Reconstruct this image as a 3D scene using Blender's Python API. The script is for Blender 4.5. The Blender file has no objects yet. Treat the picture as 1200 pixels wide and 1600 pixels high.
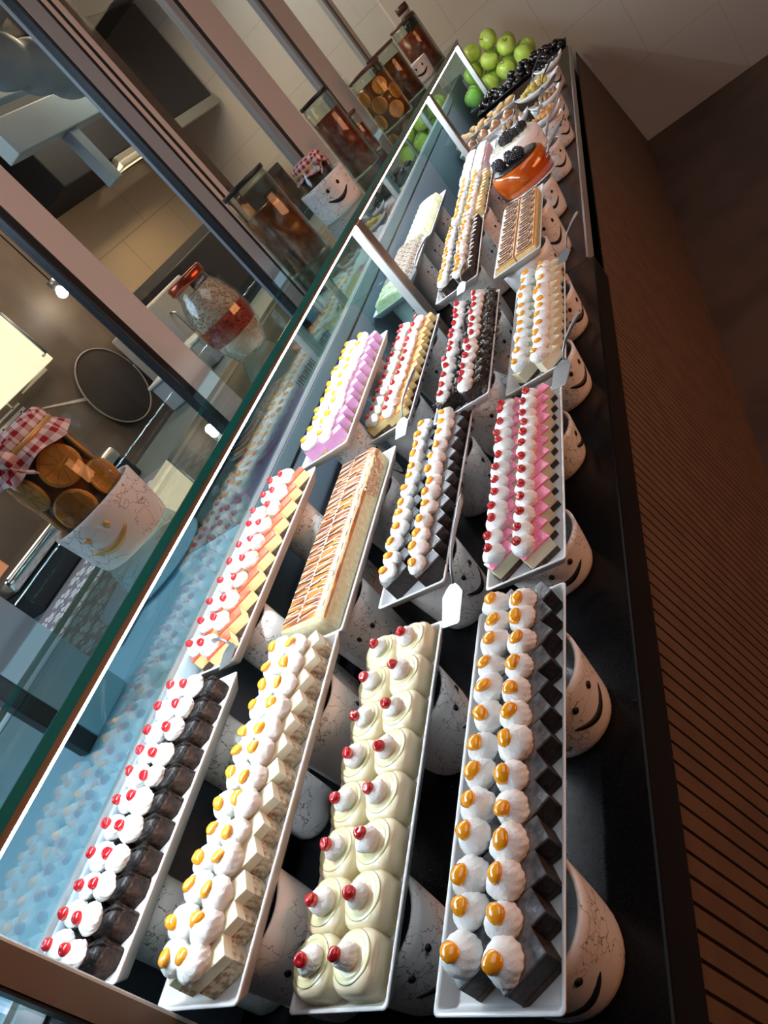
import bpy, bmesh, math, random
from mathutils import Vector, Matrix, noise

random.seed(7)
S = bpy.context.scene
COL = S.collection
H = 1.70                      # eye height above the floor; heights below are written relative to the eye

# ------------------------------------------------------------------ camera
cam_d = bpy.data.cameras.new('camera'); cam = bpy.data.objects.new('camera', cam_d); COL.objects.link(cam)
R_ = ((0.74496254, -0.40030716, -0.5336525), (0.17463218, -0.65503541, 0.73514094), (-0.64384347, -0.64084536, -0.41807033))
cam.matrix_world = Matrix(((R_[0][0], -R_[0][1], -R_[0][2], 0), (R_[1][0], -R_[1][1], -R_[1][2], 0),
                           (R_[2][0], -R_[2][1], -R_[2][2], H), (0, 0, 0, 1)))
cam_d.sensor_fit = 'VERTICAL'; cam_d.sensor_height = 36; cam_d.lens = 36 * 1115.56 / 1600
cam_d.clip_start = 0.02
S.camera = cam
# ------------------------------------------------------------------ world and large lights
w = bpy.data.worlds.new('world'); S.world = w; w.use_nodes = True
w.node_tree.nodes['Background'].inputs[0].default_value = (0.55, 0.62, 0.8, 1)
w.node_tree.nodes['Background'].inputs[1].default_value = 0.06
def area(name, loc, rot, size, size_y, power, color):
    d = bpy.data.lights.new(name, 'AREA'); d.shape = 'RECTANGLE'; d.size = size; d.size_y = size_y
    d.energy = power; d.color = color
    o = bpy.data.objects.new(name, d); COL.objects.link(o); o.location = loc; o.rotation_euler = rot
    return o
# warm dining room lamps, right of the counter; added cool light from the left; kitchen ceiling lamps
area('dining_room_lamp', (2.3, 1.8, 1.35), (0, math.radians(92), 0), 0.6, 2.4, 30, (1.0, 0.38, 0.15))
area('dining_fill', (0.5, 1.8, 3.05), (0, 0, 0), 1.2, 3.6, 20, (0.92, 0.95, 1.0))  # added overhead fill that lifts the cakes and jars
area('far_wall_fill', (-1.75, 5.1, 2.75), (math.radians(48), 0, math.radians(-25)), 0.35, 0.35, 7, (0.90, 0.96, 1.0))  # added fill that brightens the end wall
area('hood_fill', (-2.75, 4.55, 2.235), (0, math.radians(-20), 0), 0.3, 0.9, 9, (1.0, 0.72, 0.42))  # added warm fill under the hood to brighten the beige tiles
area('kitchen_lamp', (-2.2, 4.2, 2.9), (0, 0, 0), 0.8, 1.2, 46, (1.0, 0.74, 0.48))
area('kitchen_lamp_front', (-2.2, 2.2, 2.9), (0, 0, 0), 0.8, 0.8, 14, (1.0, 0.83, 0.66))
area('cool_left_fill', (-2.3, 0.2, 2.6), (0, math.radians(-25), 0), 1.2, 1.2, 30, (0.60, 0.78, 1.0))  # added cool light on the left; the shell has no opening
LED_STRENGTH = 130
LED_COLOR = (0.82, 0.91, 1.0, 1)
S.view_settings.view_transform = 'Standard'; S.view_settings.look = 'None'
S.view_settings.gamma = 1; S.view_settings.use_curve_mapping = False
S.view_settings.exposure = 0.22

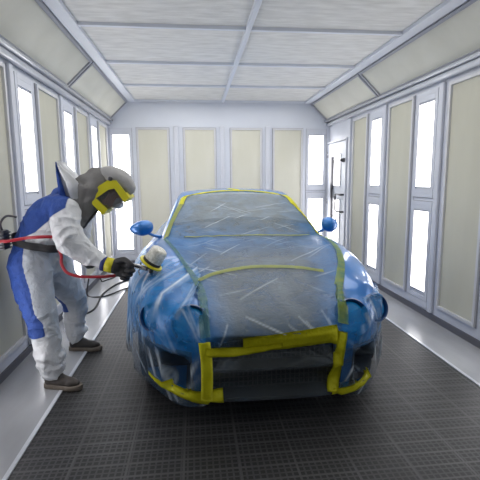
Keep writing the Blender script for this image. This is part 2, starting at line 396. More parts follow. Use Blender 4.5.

[Exercise goal]
Copy every record above exactly as written, but leave out the pictures.

[Result of the task]
Reconstruct this image as a 3D scene using Blender's Python API. The script is for Blender 4.5. The Blender file has no objects yet. Treat the picture as 1200 pixels wide and 1600 pixels high.
import bpy, bmesh, math, random
from mathutils import Vector, Matrix, noise

random.seed(7)
S = bpy.context.scene
COL = S.collection
H = 1.70                      # eye height above the floor; heights below are written relative to the eye

# ------------------------------------------------------------------ camera
cam_d = bpy.data.cameras.new('camera'); cam = bpy.data.objects.new('camera', cam_d); COL.objects.link(cam)
R_ = ((0.74496254, -0.40030716, -0.5336525), (0.17463218, -0.65503541, 0.73514094), (-0.64384347, -0.64084536, -0.41807033))
cam.matrix_world = Matrix(((R_[0][0], -R_[0][1], -R_[0][2], 0), (R_[1][0], -R_[1][1], -R_[1][2], 0),
                           (R_[2][0], -R_[2][1], -R_[2][2], H), (0, 0, 0, 1)))
cam_d.sensor_fit = 'VERTICAL'; cam_d.sensor_height = 36; cam_d.lens = 36 * 1115.56 / 1600
cam_d.clip_start = 0.02
S.camera = cam
# ------------------------------------------------------------------ world and large lights
w = bpy.data.worlds.new('world'); S.world = w; w.use_nodes = True
w.node_tree.nodes['Background'].inputs[0].default_value = (0.55, 0.62, 0.8, 1)
w.node_tree.nodes['Background'].inputs[1].default_value = 0.06
def area(name, loc, rot, size, size_y, power, color):
    d = bpy.data.lights.new(name, 'AREA'); d.shape = 'RECTANGLE'; d.size = size; d.size_y = size_y
    d.energy = power; d.color = color
    o = bpy.data.objects.new(name, d); COL.objects.link(o); o.location = loc; o.rotation_euler = rot
    return o
# warm dining room lamps, right of the counter; added cool light from the left; kitchen ceiling lamps
area('dining_room_lamp', (2.3, 1.8, 1.35), (0, math.radians(92), 0), 0.6, 2.4, 30, (1.0, 0.38, 0.15))
area('dining_fill', (0.5, 1.8, 3.05), (0, 0, 0), 1.2, 3.6, 20, (0.92, 0.95, 1.0))  # added overhead fill that lifts the cakes and jars
area('far_wall_fill', (-1.75, 5.1, 2.75), (math.radians(48), 0, math.radians(-25)), 0.35, 0.35, 7, (0.90, 0.96, 1.0))  # added fill that brightens the end wall
area('hood_fill', (-2.75, 4.55, 2.235), (0, math.radians(-20), 0), 0.3, 0.9, 9, (1.0, 0.72, 0.42))  # added warm fill under the hood to brighten the beige tiles
area('kitchen_lamp', (-2.2, 4.2, 2.9), (0, 0, 0), 0.8, 1.2, 46, (1.0, 0.74, 0.48))
area('kitchen_lamp_front', (-2.2, 2.2, 2.9), (0, 0, 0), 0.8, 0.8, 14, (1.0, 0.83, 0.66))
area('cool_left_fill', (-2.3, 0.2, 2.6), (0, math.radians(-25), 0), 1.2, 1.2, 30, (0.60, 0.78, 1.0))  # added cool light on the left; the shell has no opening
LED_STRENGTH = 130
LED_COLOR = (0.82, 0.91, 1.0, 1)
S.view_settings.view_transform = 'Standard'; S.view_settings.look = 'None'
S.view_settings.gamma = 1; S.view_settings.use_curve_mapping = False
S.view_settings.exposure = 0.22

Keep writing the Blender script for this image. This is part 2, starting at line 396. More parts follow. Use Blender 4.5.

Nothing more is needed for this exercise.